Nobre detalhou o que seria a tal calibragem do algoritmo. "Com uma imagem em alta resolução, você pode pegar uma árvore caída por um arrasto do vento, e isso não é desmatamento. O monitor detecta, mas não serve para o índice. Então você tem que às vezes ir a campo pessoalmente para ver o que aconteceu e corrigir a detecção. Um processo longo, com método e que não se faz de uma hora para outra."
Acrescenta que só um órgão brasileiro tem capacidade técnica para fazer a correção de qualquer que seja o sistema adotado pelo governo: o Inpe.

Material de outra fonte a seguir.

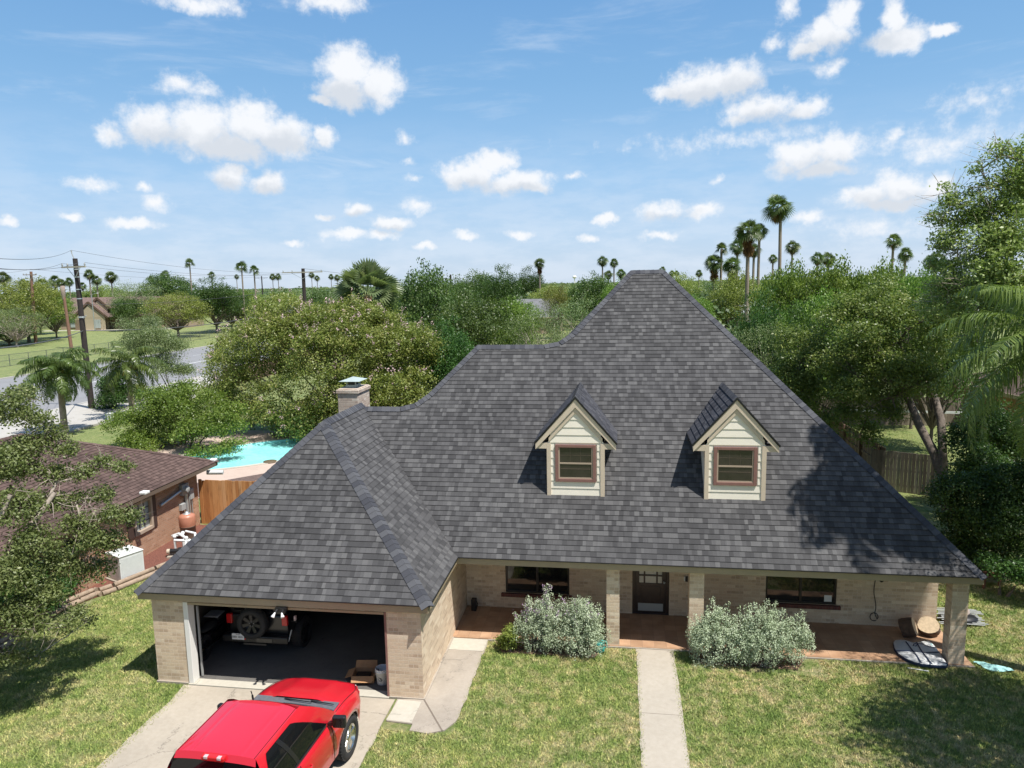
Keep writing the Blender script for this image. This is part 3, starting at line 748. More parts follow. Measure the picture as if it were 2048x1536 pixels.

Nobre também acha absurda a declaração de Salles de que o Deter apurou como dados de junho desmates antigos, e isso seria um erro, segundo o ministro. "Quem entende esse processo sabe que isso não faz sentido. O Inpe detectou o desmatamento, é fato, mas jamais afirmou que tudo ocorreu no período de um mês." O pesquisador conta que a sonda passa a cada 5 dias no mesmo local da Amazônia e acontece com frequência de a região estar encoberta por nuvens. "Então você vai somando os registros na medida em que eles surgem no radar. Não tem como não ser assim."
O especialista considera reprováveis os últimos passos dados pela equipe de Bolsonaro na tentativa de negar os dados, mas prefere não acreditar que o trabalho de monitorar a Amazônia será interrompido.
Para Nobre, o Deter vai continuar funcionando e sendo o principal sistema de monitoramento do país. E espera que os números anunciados sejam os verdadeiros, até por uma questão de inteligência do governo federal. "Se o Brasil não divulgar, outros países farão isso, porque a China, a Europa, os Estados Unidos e organizações como a Nasa também fazem o monitoramento. Se nós não formos claros e transparentes, outros vão ser e vão deixar a gente em péssima situação. Vai ser um tiro no pé que vai prejudicar inclusive a soberania do país", alertou.